Tree swallows are notoriously territorial. They guard their nest boxes fiercely. There are 13 such boxes on my property and one has a blue bird's nest in it - new in the past week. I discovered it two days ago when I noticed about eight swallows dive-bombing a wee blue bird. The birds are about the same size, but eight to one seemed insurmountable odds... however the bluebird just moseyed off to a near by pine and returned to sit on "his" box a bit later.
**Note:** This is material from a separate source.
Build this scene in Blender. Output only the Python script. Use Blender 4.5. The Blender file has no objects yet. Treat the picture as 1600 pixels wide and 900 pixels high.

I'll try and get some photos of that nest - which is very different from swallows' nests which are shallow, constructed of grasses and weeds and lined with feathers. Blue bird nests are tall and made entirely of fine grasses woven together in an intricate circular pattern. I'm hoping Mister and Missus Blue bird will have a successful nesting this year. Usually there is at least one every year. They are beautiful little birds with a soft low call, once drifting towards extinction, they seem to be on the increase again.

Hope you get to enjoy some activity in nature today and this weekend.


  1. We have a lot of tree swallows in these parts. It seems as if they all comeback (and leave) on exactly the same day. Given the terrible bat decline, there insect predation becomes even more important in maintaining a natural balance.

  2. Yes Wild Bill there has been a drastic decline in bats everywhere, I used to have two that would visit first thing in the spring and always let me know they were around... they lived in my drive shed roof. I didn't see both last year, only one. I'm hopeful that just maybe one or two have survived, there used to be several families in that roof. So I'm pleased to have swallows around... we've done a great job upsetting Nature's balance haven't we?

    1. Yep. So much I cannot stop thinking about it!